* [WHAT THE EXERCISE ASKS]:
Repeat every line exactly, keeping the pictures out of the copy.

* [SOURCE DATA]:
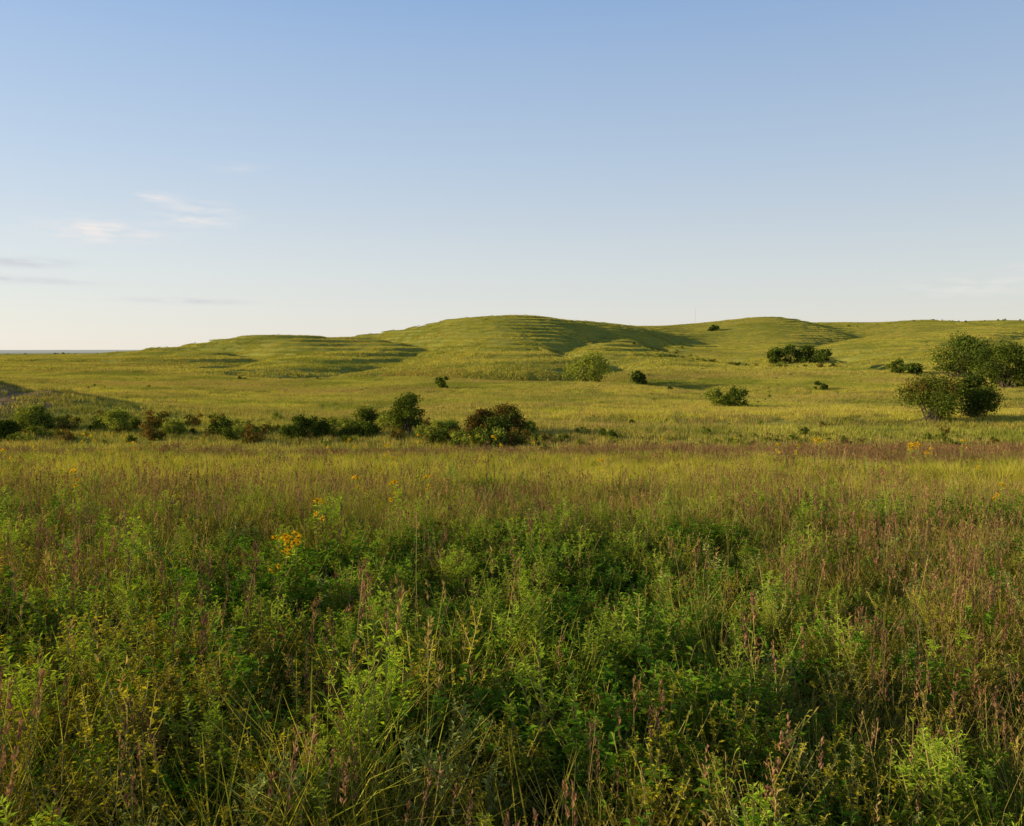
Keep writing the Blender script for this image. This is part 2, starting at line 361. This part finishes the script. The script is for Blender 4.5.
# ---------------------------------------------------------------- foreground vegetation
S={}
S['grass']=[p_grass('grass',46,.62,.010,.10,(.15,.8),segs=2) for i in range(4)]
S['gold']=[p_grass('gold',56,.72,.008,.10,(.15,.7),seeds=2) for i in range(4)]
S['dry']=[p_grass('dry',34,.6,.007,.10,(.1,.6),segs=2) for i in range(2)]
S['seed']=[p_seed(.88,6) for i in range(4)]
S['rust']=S['seed']
S['lush']=[p_forb('lush',.55,7,22,.072,.036,.55,2) for i in range(5)]
S['sage']=[p_forb('sage',.62,5,30,.05,.016,.4,3,up=.8) for i in range(3)]
S['olive']=[p_forb('olive',.62,7,28,.040,.015,.5,3) for i in range(5)]
S['bright']=[p_forb('bright',.7,5,34,.06,.016,.35,3,up=.6) for i in range(4)]
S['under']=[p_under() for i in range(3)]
S['stalk']=[p_forb('sage',1.1,1,50,.12,.035,.08,0,up=.2) for i in range(3)]
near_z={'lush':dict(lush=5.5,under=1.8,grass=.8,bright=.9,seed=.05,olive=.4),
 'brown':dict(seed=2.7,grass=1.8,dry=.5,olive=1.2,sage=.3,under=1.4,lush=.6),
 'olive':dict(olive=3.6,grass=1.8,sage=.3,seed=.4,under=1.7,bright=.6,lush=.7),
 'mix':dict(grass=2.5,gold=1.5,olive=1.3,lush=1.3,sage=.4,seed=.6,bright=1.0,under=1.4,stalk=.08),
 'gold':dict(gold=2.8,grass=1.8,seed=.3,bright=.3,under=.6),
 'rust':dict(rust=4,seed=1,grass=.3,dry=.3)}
def make_patch(zone,n,r,lib,smin=.6,smax=1.25):
    ks=list(zone);w=np.array([zone[k] for k in ks]);w=w/w.sum();mb=MB();ox=U(0,90)
    for i in range(n):
        k=ks[rng.choice(len(ks),p=w)];o=lib[k][rng.integers(len(lib[k]))]
        a=U(0,6.28);q=math.sqrt(rng.random())*r*(1+.12*rng.normal());X,Y=math.cos(a)*q,math.sin(a)*q
        sc=U(smin,smax)*(1+.5*float(vnoise(np.array([X/r*1.8+ox]),np.array([Y/r*1.8]))[0]))
        mb.put(o,U(0,6.28),max(sc,.5),(X,Y,0),rng.normal(0,.08),rng.normal(0,.08))
    return mb
NV=4;zk=list(near_z);near=[]
for z_ in zk:
    if z_!='rust':
        for i in range(NV):near.append(make_patch(near_z[z_],70,.95,S))
def jgrid(d0,d1,sp,uw,ex,jit=.4):
    gy=np.arange(d0,d1,sp);out=[]
    for yy in gy:
        hw=uw*yy+ex;gxx=np.arange(-hw,hw,sp);out.append(np.stack([gxx+U(-jit,jit,len(gxx))*sp,yy+U(-jit,jit,len(gxx))*sp],1))
    return np.concatenate(out)
def weights(x,y):
    n1=fbm(x/3.2+5,y/3.2,3);n2=fbm(x/2.2+50,y/2.8+20,3)
    G=lambda cx,cy,sx,sy:np.exp(-.5*(((x-cx)/sx)**2+((y-cy)/sy)**2))
    f=sstep(12,22,y)
    return dict(lush=.15+4.2*G(1.0,7.6,2.6,2.1)+1.4*G(-3.6,8,1.8,1.7)+1.0*sstep(.05,.4,-n1)*(1-f),
      brown=.12+1.0*sstep(.0,.4,n2)+2.0*sstep(.15,.48,x/np.maximum(y,1))*(1-f)+1.7*G(-3,16,7,2.6)+.6*f*sstep(0,.35,-n2),
      olive=.5+3.0*G(-2.2,4.2,2.8,1.6)+1.0*G(2.,3.6,3,1.)+.5*sstep(0,.4,n1)*(1-f),
      mix=1.1+.7*f+0*x, gold=.2+5.5*G(8,21,10,5.5)+1.5*f*sstep(-.15,.3,n2)+2.4*G(-10,31,15,8),
      rust=13.*G(24,44,19,4.2)*sstep(-.45,.05,n2)+0.02*f)
def choose(xy,nv,k=zk,rustoff=False):
    W=weights(xy[:,0],xy[:,1])
    if rustoff:W['rust']=0*W['rust']
    W=np.stack([W[q] for q in k],1)**1.5;W/=W.sum(1,keepdims=True)
    p=(rng.random(len(xy))[:,None]>np.cumsum(W,1)).sum(1).clip(0,len(k)-1);return p*nv+rng.integers(0,nv,len(xy))
xy=jgrid(1.5,19,1.12,.84,2.,.33);xy=xy[np.hypot(xy[:,0],xy[:,1])>1.7]
scatter('prairie_grass',near,xy,np.minimum(choose(xy,NV,rustoff=True),NV*5-1),(U(.9,1.15,len(xy))*(1+.35*fbm(xy[:,0]/2.5+7,xy[:,1]/2.5+3,2))).clip(.82,1.35),.02,.8)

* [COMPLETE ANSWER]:
Keep writing the Blender script for this image. This is part 2, starting at line 361. This part finishes the script. The script is for Blender 4.5.
# ---------------------------------------------------------------- foreground vegetation
S={}
S['grass']=[p_grass('grass',46,.62,.010,.10,(.15,.8),segs=2) for i in range(4)]
S['gold']=[p_grass('gold',56,.72,.008,.10,(.15,.7),seeds=2) for i in range(4)]
S['dry']=[p_grass('dry',34,.6,.007,.10,(.1,.6),segs=2) for i in range(2)]
S['seed']=[p_seed(.88,6) for i in range(4)]
S['rust']=S['seed']
S['lush']=[p_forb('lush',.55,7,22,.072,.036,.55,2) for i in range(5)]
S['sage']=[p_forb('sage',.62,5,30,.05,.016,.4,3,up=.8) for i in range(3)]
S['olive']=[p_forb('olive',.62,7,28,.040,.015,.5,3) for i in range(5)]
S['bright']=[p_forb('bright',.7,5,34,.06,.016,.35,3,up=.6) for i in range(4)]
S['under']=[p_under() for i in range(3)]
S['stalk']=[p_forb('sage',1.1,1,50,.12,.035,.08,0,up=.2) for i in range(3)]
near_z={'lush':dict(lush=5.5,under=1.8,grass=.8,bright=.9,seed=.05,olive=.4),
 'brown':dict(seed=2.7,grass=1.8,dry=.5,olive=1.2,sage=.3,under=1.4,lush=.6),
 'olive':dict(olive=3.6,grass=1.8,sage=.3,seed=.4,under=1.7,bright=.6,lush=.7),
 'mix':dict(grass=2.5,gold=1.5,olive=1.3,lush=1.3,sage=.4,seed=.6,bright=1.0,under=1.4,stalk=.08),
 'gold':dict(gold=2.8,grass=1.8,seed=.3,bright=.3,under=.6),
 'rust':dict(rust=4,seed=1,grass=.3,dry=.3)}
def make_patch(zone,n,r,lib,smin=.6,smax=1.25):
    ks=list(zone);w=np.array([zone[k] for k in ks]);w=w/w.sum();mb=MB();ox=U(0,90)
    for i in range(n):
        k=ks[rng.choice(len(ks),p=w)];o=lib[k][rng.integers(len(lib[k]))]
        a=U(0,6.28);q=math.sqrt(rng.random())*r*(1+.12*rng.normal());X,Y=math.cos(a)*q,math.sin(a)*q
        sc=U(smin,smax)*(1+.5*float(vnoise(np.array([X/r*1.8+ox]),np.array([Y/r*1.8]))[0]))
        mb.put(o,U(0,6.28),max(sc,.5),(X,Y,0),rng.normal(0,.08),rng.normal(0,.08))
    return mb
NV=4;zk=list(near_z);near=[]
for z_ in zk:
    if z_!='rust':
        for i in range(NV):near.append(make_patch(near_z[z_],70,.95,S))
def jgrid(d0,d1,sp,uw,ex,jit=.4):
    gy=np.arange(d0,d1,sp);out=[]
    for yy in gy:
        hw=uw*yy+ex;gxx=np.arange(-hw,hw,sp);out.append(np.stack([gxx+U(-jit,jit,len(gxx))*sp,yy+U(-jit,jit,len(gxx))*sp],1))
    return np.concatenate(out)
def weights(x,y):
    n1=fbm(x/3.2+5,y/3.2,3);n2=fbm(x/2.2+50,y/2.8+20,3)
    G=lambda cx,cy,sx,sy:np.exp(-.5*(((x-cx)/sx)**2+((y-cy)/sy)**2))
    f=sstep(12,22,y)
    return dict(lush=.15+4.2*G(1.0,7.6,2.6,2.1)+1.4*G(-3.6,8,1.8,1.7)+1.0*sstep(.05,.4,-n1)*(1-f),
      brown=.12+1.0*sstep(.0,.4,n2)+2.0*sstep(.15,.48,x/np.maximum(y,1))*(1-f)+1.7*G(-3,16,7,2.6)+.6*f*sstep(0,.35,-n2),
      olive=.5+3.0*G(-2.2,4.2,2.8,1.6)+1.0*G(2.,3.6,3,1.)+.5*sstep(0,.4,n1)*(1-f),
      mix=1.1+.7*f+0*x, gold=.2+5.5*G(8,21,10,5.5)+1.5*f*sstep(-.15,.3,n2)+2.4*G(-10,31,15,8),
      rust=13.*G(24,44,19,4.2)*sstep(-.45,.05,n2)+0.02*f)
def choose(xy,nv,k=zk,rustoff=False):
    W=weights(xy[:,0],xy[:,1])
    if rustoff:W['rust']=0*W['rust']
    W=np.stack([W[q] for q in k],1)**1.5;W/=W.sum(1,keepdims=True)
    p=(rng.random(len(xy))[:,None]>np.cumsum(W,1)).sum(1).clip(0,len(k)-1);return p*nv+rng.integers(0,nv,len(xy))
xy=jgrid(1.5,19,1.12,.84,2.,.33);xy=xy[np.hypot(xy[:,0],xy[:,1])>1.7]
scatter('prairie_grass',near,xy,np.minimum(choose(xy,NV,rustoff=True),NV*5-1),(U(.9,1.15,len(xy))*(1+.35*fbm(xy[:,0]/2.5+7,xy[:,1]/2.5+3,2))).clip(.82,1.35),.02,.8)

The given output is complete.